I'm good with that symmetry. I think for social skills to be considered a viable inclusion or replacement for a combat ability, they have to affect people attacking you. I don't think this is necessary for them to be a useful noncombat skill, though. There are two schools of thought and I have seen some players who are very opposed to the thought a raging Barbarian can be talked down by a smooth talking con man. Of course, there are also a lot of players very opposed to any ability of NPC social skills impacting their PC decisions, so some controversy is inevitable.

Is it explicit somewhere in Next to date that social skills particularly affect PC's just as much as NPCs?
 

Minigiant

Legend
Supporter
All believe the real culprit for the sneak attack issue is our own imagination. This game fueled by imagination would have player imagine characters other than the urban thuggish thief, the disciplined and trained warrior, the combat ready holyman, and the scholarly spellcaster.
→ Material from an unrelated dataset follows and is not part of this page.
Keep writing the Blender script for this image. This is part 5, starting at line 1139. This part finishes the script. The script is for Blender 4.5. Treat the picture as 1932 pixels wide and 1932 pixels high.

So when a player asks to play the acrobatic performer, a charming upperclassman, a man of science. a wizard school dropout, or many of the other guys in the world. It is up to the game to decide on if it has ways to support these people and how or if it is up to the players themselves to design them.
 

N'raac

First Post
All believe the real culprit for the sneak attack issue is our own imagination. This game fueled by imagination would have player imagine characters other than the urban thuggish thief, the disciplined and trained warrior, the combat ready holyman, and the scholarly spellcaster.

So when a player asks to play the acrobatic performer, a charming upperclassman, a man of science. a wizard school dropout, or many of the other guys in the world. It is up to the game to decide on if it has ways to support these people and how or if it is up to the players themselves to design them.

I think it is up to the game to provide a broad and diverse array of classes, races and abilities so that choosing these suggested characters does not place the player with a character far weaker than his teammates. How did one play these choices in prior editions? I suggest in 1e, we took a class and lived with the abilities it provided -so all those guys could Backstab and Climb Walls. In 2e, maybe we lucked out and had a kit. In 3e, we still picked a class, and if it was rogue, gained Sneak Attack. 4e? Not my area.

So what SHOULD Next do? I'd like to see robust choices so that we can take:

- Sneak Attack for our urban thuggish thief
- an equivalent ability based on acrobatics for our acrobatic performer, perhaps distraction and damage avoidance
- social skills usable in combat for that charming upperclassman
- gadgets and devices, perhaps alchemical bombs, for a man of science
- minor magical spells and abilities for that wizard school dropout

But if the choice is "sneak attack or better noncombat skills", I think the game fails to provide a platform for these concepts to be effective and efficient, so perhaps it is time to seek out a more robust, option-filled system such as Pathfinder's archetypes, HeroQuest's free form abilities or Hero System's granular point-based system.
 

Paraxis

Explorer
But Indiana Jones is mostly a fighter, and Sherlock Holmes would not be a D&D adventurer.

When the party gathers at the Inn of [Adjective Noun] and meets for the first time by taking up the quest of the week, and they introduce each other, the guy who says "I suck at combat and can't contribute at all to one of the key areas of the adventure." gets left behind. His player then spends the next 30 minutes making a character that doesn't suck.

The game is about big damn heroes going around killing things and taking their stuff, if you want to roleplay something else use a different system than D&D they do that better, don't try and turn D&D into something it is not.

The rules should not be balanced around people making Mary Sue characters because you can't balance that.